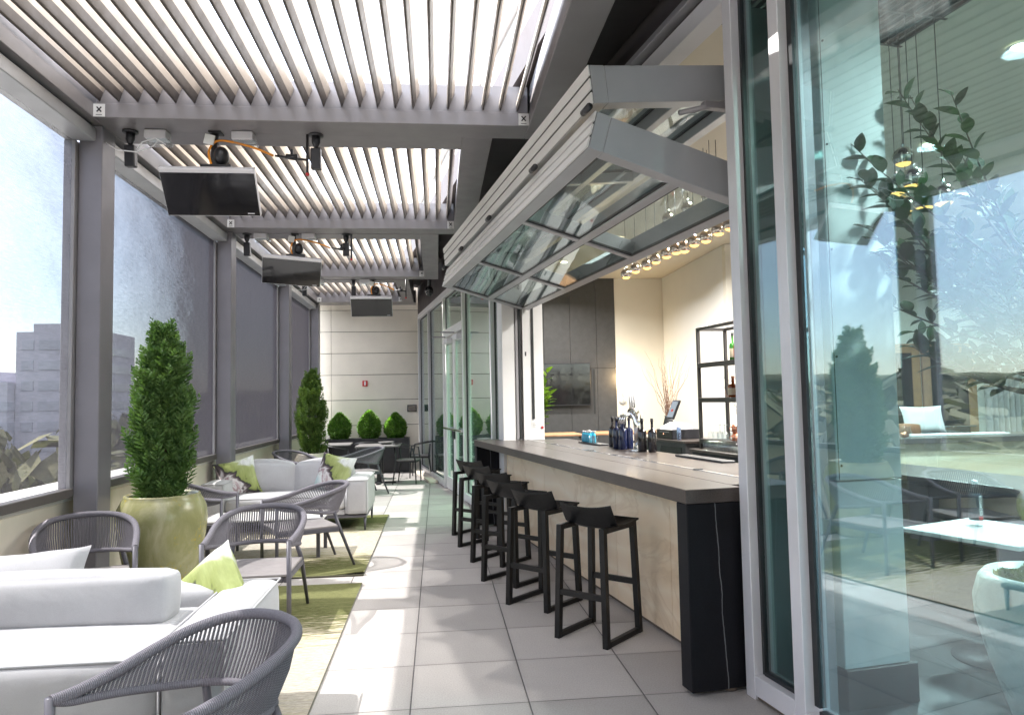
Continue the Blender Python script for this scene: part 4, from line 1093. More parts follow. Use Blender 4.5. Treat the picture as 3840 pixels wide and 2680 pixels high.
# ------------------------------------------------------------------ heaters and fittings under the cross beams
def hang(i, y, xs, lab):
    h = thing('patio_heater', lab[0], 'heater', (xs['h'], y, ZB), R(xs.get('rz', 0)), 'electric heaters under the pergola beams')
    b = MB(); b.box(-.07, .03, -.05, .05, -.012, 0, .002); b.box(-.055, -.005, -.02, .02, -.27, -.012, .003); b.obj('bracket', M['black'], h)
    b = MB(); b.sphere((.03, -.02, -.20), .075, 18, 12, (.8, 1, 1)); b.lathe([(.03, -.02), (.03, .03)], 12, (.0, -.01, -.30)); b.obj('swivel', M['blackplastic'], h)
    b = MB(); b.box(-.13, .11, -.05, .05, -.335, -.275, .004); b.obj('junction', M['black'], h)
    m = Matrix.Translation((-.06, .02, -.495)) @ Matrix.Rotation(R(36), 4, 'X') @ Matrix.Rotation(R(xs.get('roll', 0)), 4, 'Y')
    b = MB(); b.box(-.37, .37, -.022, .03, -.19, .21, .004, M=m); o = b.obj('casing', M['alu'], h)
    b = MB(); b.box(-.366, .366, -.0255, -.0222, -.184, .175, .001, M=m); b.obj('glass_front', M['blackgloss'], o)
    b = MB(); b.box(.27, .325, -.0268, -.0258, -.168, -.16, M=m); b.obj('maker_mark', M['alu'], o)
    hose = thing('gas_hose', lab[1], 'hose', (xs['h'], y, ZB), 0, 'orange hoses to the heaters')
    dx = xs['p']-xs['h']
    b = MB(); pts = []
    ctrl = [Vector((-.045, -.03, -.285)), Vector((-.06, -.05, -.17)), Vector((.02, -.055, -.085)), Vector((dx*.35, -.04, -.12)), Vector((dx*.62, -.02, -.19))]
    for k in range(len(ctrl)-1):
        a = ctrl[max(k-1, 0)]; c = ctrl[k]; d = ctrl[k+1]; e = ctrl[min(k+2, len(ctrl)-1)]
        for q in range(8):
            u = q/8; pts.append(.5*((2*c)+(d-a)*u+(2*a-5*c+4*d-e)*u*u+(3*c-a-3*d+e)*u**3))
    pts.append(ctrl[-1]); b.tube(pts, .0095, 8); b.obj('hose', M['orange'], hose)
    b = MB(); b.box(-.075, .005, -.075, -.06, -.13, -.05, .002, M=Matrix.Rotation(R(12), 4, 'Y')); b.obj('warning_tag', M['paperwhite'], hose)
    g = thing('gas_valve', lab[2], 'gas valve', (xs['p'], y, ZB), 0, 'pipe drops with valves beside the heaters')
    b = MB(); b.tube([(0, 0, 0), (0, 0, -.33)], .011, 8); b.tube([(-dx*.36, -.02, -.19), (0, 0, -.215)], .010, 8); b.obj('pipe', M['black'], g)
    b = MB(); b.tube([(-dx*.24, -.02, -.195), (-dx*.11, -.01, -.205)], .022, 8); b.box(-dx*.24-.0, -dx*.11, -.02, .0, -.185, -.172, .003); b.box(-dx*.19, -dx*.16, -.02, .0, -.171, -.13, .003); b.obj('valve_body', M['blackplastic'], g)
    b = MB(); b.sphere((0, 0, -.335), .016, 8, 6); b.obj('end_cap', M['red'], g)
    for k, (x, l) in enumerate(zip(xs['s'], lab[3])):
        s_ = thing('spotlight', l, 'spotlight', (x, y, ZB), 0, 'black spotlights under the pergola beams')
        b = MB(); b.lathe([(.06, -.014), (.06, 0)], 16); b.lathe([(.012, -.12), (.035, -.07), (.035, -.014)], 14); b.obj('mount', M['blackplastic'], s_)
        b = MB(); b.box(-.04, .04, -.035, .035, -.29, -.115, .008, 2, M=Matrix.Rotation(R(4), 4, 'X')); b.obj('lamp_head', M['blackplastic'], s_)
    for k, (x, l) in enumerate(zip(xs['b'], lab[4])):
        s_ = thing('ceiling_fitting', l, 'ceiling lamp', (x, y, ZB), 0, 'grey box fittings with clear covers under the beams')
        b = MB(); b.box(-.085, .085, -.06, .06, -.07, 0, .006); b.obj('box', M['alu'], s_)
        b = MB(); b.box(-.075, .11, -.06, .06, -.115, -.071, .02, 3); b.obj('cover', M['glassware'], s_)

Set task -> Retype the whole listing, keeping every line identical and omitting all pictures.

Solution for this problem ->
Continue the Blender Python script for this scene: part 4, from line 1093. More parts follow. Use Blender 4.5. Treat the picture as 3840 pixels wide and 2680 pixels high.
# ------------------------------------------------------------------ heaters and fittings under the cross beams
def hang(i, y, xs, lab):
    h = thing('patio_heater', lab[0], 'heater', (xs['h'], y, ZB), R(xs.get('rz', 0)), 'electric heaters under the pergola beams')
    b = MB(); b.box(-.07, .03, -.05, .05, -.012, 0, .002); b.box(-.055, -.005, -.02, .02, -.27, -.012, .003); b.obj('bracket', M['black'], h)
    b = MB(); b.sphere((.03, -.02, -.20), .075, 18, 12, (.8, 1, 1)); b.lathe([(.03, -.02), (.03, .03)], 12, (.0, -.01, -.30)); b.obj('swivel', M['blackplastic'], h)
    b = MB(); b.box(-.13, .11, -.05, .05, -.335, -.275, .004); b.obj('junction', M['black'], h)
    m = Matrix.Translation((-.06, .02, -.495)) @ Matrix.Rotation(R(36), 4, 'X') @ Matrix.Rotation(R(xs.get('roll', 0)), 4, 'Y')
    b = MB(); b.box(-.37, .37, -.022, .03, -.19, .21, .004, M=m); o = b.obj('casing', M['alu'], h)
    b = MB(); b.box(-.366, .366, -.0255, -.0222, -.184, .175, .001, M=m); b.obj('glass_front', M['blackgloss'], o)
    b = MB(); b.box(.27, .325, -.0268, -.0258, -.168, -.16, M=m); b.obj('maker_mark', M['alu'], o)
    hose = thing('gas_hose', lab[1], 'hose', (xs['h'], y, ZB), 0, 'orange hoses to the heaters')
    dx = xs['p']-xs['h']
    b = MB(); pts = []
    ctrl = [Vector((-.045, -.03, -.285)), Vector((-.06, -.05, -.17)), Vector((.02, -.055, -.085)), Vector((dx*.35, -.04, -.12)), Vector((dx*.62, -.02, -.19))]
    for k in range(len(ctrl)-1):
        a = ctrl[max(k-1, 0)]; c = ctrl[k]; d = ctrl[k+1]; e = ctrl[min(k+2, len(ctrl)-1)]
        for q in range(8):
            u = q/8; pts.append(.5*((2*c)+(d-a)*u+(2*a-5*c+4*d-e)*u*u+(3*c-a-3*d+e)*u**3))
    pts.append(ctrl[-1]); b.tube(pts, .0095, 8); b.obj('hose', M['orange'], hose)
    b = MB(); b.box(-.075, .005, -.075, -.06, -.13, -.05, .002, M=Matrix.Rotation(R(12), 4, 'Y')); b.obj('warning_tag', M['paperwhite'], hose)
    g = thing('gas_valve', lab[2], 'gas valve', (xs['p'], y, ZB), 0, 'pipe drops with valves beside the heaters')
    b = MB(); b.tube([(0, 0, 0), (0, 0, -.33)], .011, 8); b.tube([(-dx*.36, -.02, -.19), (0, 0, -.215)], .010, 8); b.obj('pipe', M['black'], g)
    b = MB(); b.tube([(-dx*.24, -.02, -.195), (-dx*.11, -.01, -.205)], .022, 8); b.box(-dx*.24-.0, -dx*.11, -.02, .0, -.185, -.172, .003); b.box(-dx*.19, -dx*.16, -.02, .0, -.171, -.13, .003); b.obj('valve_body', M['blackplastic'], g)
    b = MB(); b.sphere((0, 0, -.335), .016, 8, 6); b.obj('end_cap', M['red'], g)
    for k, (x, l) in enumerate(zip(xs['s'], lab[3])):
        s_ = thing('spotlight', l, 'spotlight', (x, y, ZB), 0, 'black spotlights under the pergola beams')
        b = MB(); b.lathe([(.06, -.014), (.06, 0)], 16); b.lathe([(.012, -.12), (.035, -.07), (.035, -.014)], 14); b.obj('mount', M['blackplastic'], s_)
        b = MB(); b.box(-.04, .04, -.035, .035, -.29, -.115, .008, 2, M=Matrix.Rotation(R(4), 4, 'X')); b.obj('lamp_head', M['blackplastic'], s_)
    for k, (x, l) in enumerate(zip(xs['b'], lab[4])):
        s_ = thing('ceiling_fitting', l, 'ceiling lamp', (x, y, ZB), 0, 'grey box fittings with clear covers under the beams')
        b = MB(); b.box(-.085, .085, -.06, .06, -.07, 0, .006); b.obj('box', M['alu'], s_)
        b = MB(); b.box(-.075, .11, -.06, .06, -.115, -.071, .02, 3); b.obj('cover', M['glassware'], s_)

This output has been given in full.